What the task asks: Find all lines in the listing that include the word "scene", then copy them.

Data lines:
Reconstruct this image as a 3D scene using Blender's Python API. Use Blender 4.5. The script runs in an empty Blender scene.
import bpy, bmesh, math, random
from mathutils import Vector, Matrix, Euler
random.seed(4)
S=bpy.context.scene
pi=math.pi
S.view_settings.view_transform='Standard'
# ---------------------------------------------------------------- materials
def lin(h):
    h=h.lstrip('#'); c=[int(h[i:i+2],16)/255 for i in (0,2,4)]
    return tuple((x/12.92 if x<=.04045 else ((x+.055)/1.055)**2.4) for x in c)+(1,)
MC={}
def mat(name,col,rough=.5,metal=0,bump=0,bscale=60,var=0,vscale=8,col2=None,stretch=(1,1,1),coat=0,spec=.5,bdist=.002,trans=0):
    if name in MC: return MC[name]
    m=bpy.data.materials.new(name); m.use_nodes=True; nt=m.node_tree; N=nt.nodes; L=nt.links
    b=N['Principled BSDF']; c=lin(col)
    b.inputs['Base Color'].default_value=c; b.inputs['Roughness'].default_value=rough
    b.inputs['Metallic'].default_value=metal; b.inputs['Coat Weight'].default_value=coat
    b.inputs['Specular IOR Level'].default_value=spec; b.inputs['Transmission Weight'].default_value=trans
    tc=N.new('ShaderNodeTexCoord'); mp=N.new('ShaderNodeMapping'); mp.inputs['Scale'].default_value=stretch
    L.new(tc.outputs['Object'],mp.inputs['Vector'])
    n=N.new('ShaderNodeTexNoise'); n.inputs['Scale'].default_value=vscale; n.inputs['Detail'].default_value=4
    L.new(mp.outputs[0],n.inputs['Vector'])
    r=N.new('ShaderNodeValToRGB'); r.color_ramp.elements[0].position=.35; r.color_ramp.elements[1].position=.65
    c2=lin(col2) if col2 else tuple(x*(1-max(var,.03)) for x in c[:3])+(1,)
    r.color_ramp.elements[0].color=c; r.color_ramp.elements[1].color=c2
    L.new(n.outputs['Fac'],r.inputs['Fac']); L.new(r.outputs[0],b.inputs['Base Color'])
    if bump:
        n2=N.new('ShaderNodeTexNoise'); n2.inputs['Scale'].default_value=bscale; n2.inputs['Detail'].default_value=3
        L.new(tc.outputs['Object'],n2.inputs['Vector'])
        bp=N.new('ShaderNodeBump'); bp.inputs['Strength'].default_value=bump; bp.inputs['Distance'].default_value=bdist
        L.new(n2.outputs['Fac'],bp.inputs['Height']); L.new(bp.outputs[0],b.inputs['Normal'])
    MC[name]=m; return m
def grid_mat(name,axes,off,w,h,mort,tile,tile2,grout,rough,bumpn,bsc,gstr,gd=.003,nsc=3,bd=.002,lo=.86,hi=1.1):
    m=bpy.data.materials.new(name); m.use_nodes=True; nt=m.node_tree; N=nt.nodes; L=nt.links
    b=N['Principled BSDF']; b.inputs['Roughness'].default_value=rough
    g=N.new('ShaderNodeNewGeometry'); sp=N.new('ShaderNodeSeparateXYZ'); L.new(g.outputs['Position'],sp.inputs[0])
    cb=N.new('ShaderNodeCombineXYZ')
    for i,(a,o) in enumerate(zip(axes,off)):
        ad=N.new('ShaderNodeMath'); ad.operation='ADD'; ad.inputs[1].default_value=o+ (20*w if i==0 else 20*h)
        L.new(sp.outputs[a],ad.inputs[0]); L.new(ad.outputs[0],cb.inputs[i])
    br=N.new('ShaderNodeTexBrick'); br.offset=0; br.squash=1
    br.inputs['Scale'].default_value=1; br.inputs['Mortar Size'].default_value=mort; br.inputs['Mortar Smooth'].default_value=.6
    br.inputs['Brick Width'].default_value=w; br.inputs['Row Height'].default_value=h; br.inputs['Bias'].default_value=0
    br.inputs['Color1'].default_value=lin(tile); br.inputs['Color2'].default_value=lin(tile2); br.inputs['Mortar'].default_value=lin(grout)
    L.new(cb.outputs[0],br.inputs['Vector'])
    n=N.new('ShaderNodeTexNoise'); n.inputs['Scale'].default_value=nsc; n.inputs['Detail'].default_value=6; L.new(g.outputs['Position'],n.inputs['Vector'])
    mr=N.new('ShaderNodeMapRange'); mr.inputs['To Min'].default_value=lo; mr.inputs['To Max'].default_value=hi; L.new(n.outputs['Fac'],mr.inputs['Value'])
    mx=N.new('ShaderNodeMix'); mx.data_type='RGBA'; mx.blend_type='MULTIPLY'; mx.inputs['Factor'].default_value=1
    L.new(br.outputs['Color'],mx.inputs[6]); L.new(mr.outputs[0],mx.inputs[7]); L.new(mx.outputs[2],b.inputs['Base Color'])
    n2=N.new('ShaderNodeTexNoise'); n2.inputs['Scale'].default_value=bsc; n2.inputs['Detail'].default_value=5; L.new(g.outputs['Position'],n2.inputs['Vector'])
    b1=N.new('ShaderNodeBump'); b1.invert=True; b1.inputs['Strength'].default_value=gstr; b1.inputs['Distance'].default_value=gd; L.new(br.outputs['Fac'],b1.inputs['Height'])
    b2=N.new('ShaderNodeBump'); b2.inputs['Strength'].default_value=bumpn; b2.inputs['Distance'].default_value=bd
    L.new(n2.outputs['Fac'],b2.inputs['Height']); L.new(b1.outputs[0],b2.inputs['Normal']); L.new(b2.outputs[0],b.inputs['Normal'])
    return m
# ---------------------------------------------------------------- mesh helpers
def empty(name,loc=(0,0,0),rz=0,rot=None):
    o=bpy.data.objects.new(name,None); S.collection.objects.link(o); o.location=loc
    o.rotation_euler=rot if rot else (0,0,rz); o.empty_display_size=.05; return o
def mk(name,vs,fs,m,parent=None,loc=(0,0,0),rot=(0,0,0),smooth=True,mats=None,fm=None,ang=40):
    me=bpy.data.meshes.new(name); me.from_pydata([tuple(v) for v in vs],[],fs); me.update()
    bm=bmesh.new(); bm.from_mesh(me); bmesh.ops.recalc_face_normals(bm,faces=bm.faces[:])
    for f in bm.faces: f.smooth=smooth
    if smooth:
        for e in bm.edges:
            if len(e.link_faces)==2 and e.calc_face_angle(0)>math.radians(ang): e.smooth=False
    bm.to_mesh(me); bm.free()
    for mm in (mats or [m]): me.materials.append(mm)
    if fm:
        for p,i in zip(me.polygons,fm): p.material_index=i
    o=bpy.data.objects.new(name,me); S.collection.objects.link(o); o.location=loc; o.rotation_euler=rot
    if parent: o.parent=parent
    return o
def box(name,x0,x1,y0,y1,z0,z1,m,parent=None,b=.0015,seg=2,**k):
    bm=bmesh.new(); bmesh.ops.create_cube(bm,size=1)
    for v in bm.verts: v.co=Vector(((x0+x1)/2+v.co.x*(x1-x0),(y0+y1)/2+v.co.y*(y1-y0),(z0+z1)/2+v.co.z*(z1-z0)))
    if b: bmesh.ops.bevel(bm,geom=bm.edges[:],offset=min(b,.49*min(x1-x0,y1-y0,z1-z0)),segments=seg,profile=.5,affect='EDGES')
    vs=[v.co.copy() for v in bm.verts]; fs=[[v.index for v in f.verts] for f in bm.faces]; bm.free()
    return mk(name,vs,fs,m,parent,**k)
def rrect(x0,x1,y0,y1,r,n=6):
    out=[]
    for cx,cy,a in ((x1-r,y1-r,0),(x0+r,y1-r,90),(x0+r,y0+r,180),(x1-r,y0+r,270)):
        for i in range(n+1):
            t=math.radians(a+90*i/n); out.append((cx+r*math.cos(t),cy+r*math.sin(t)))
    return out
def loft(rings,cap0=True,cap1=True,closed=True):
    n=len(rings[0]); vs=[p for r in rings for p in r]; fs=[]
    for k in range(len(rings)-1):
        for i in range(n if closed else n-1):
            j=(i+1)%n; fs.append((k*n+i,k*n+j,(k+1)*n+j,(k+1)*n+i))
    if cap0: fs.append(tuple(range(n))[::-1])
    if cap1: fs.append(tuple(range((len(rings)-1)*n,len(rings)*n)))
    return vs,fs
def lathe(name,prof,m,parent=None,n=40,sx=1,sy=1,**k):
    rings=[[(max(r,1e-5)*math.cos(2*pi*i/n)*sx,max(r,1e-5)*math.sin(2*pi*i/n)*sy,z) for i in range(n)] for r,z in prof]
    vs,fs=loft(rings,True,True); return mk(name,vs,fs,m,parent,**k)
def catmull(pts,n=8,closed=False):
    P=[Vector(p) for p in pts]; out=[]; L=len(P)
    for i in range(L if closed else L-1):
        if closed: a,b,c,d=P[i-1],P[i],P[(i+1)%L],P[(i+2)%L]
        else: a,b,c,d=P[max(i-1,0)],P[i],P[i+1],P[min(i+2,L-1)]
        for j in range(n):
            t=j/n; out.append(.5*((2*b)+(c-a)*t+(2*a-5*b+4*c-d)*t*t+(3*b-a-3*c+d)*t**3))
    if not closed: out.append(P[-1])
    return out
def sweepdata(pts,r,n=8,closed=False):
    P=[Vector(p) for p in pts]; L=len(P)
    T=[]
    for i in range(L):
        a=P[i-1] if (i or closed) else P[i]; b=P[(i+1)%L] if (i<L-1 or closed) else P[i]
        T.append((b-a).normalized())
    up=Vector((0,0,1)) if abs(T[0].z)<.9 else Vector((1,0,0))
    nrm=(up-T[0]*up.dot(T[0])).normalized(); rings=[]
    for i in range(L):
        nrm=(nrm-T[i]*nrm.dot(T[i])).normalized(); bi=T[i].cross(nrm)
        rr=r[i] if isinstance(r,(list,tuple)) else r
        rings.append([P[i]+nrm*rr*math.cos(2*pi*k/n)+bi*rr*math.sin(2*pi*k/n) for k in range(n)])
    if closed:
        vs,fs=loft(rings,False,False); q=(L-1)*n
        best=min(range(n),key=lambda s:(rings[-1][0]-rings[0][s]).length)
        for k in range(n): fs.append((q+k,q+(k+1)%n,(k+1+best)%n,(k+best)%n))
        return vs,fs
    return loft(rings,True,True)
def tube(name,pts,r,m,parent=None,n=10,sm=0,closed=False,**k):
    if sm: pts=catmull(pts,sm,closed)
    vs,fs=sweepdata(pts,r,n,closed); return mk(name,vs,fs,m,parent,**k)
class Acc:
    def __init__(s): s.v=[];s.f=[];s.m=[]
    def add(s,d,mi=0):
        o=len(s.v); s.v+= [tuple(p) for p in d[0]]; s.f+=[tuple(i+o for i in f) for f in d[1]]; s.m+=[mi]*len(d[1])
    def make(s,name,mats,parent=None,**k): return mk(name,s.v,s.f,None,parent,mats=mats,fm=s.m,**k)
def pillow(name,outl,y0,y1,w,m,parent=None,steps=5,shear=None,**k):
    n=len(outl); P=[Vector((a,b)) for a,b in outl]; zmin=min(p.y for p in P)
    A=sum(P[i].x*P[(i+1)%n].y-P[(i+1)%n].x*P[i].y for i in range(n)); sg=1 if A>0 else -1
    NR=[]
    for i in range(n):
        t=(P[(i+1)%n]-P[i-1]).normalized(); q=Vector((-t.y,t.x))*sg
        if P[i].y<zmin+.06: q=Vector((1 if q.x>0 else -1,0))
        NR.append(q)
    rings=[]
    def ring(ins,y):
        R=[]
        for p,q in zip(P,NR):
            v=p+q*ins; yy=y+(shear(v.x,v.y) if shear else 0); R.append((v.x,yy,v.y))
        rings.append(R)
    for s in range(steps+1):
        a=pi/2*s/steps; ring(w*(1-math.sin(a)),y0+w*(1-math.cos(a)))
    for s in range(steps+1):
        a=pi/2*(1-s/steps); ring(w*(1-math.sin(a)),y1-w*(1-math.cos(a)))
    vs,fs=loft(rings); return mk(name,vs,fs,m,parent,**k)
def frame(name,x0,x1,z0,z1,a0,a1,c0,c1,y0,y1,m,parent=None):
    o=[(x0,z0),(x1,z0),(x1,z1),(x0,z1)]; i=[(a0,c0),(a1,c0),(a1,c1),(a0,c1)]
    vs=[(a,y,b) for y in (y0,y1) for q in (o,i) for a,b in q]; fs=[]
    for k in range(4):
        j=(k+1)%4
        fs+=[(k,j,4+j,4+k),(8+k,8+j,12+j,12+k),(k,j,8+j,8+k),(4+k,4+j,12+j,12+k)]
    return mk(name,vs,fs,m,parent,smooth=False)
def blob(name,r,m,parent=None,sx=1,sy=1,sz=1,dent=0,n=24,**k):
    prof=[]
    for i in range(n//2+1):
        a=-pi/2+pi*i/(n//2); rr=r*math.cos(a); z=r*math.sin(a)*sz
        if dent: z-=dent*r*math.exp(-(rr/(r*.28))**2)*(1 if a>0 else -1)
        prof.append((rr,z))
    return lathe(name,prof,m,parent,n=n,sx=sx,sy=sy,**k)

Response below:
Reconstruct this image as a 3D scene using Blender's Python API. Use Blender 4.5. The script runs in an empty Blender scene.
S=bpy.context.scene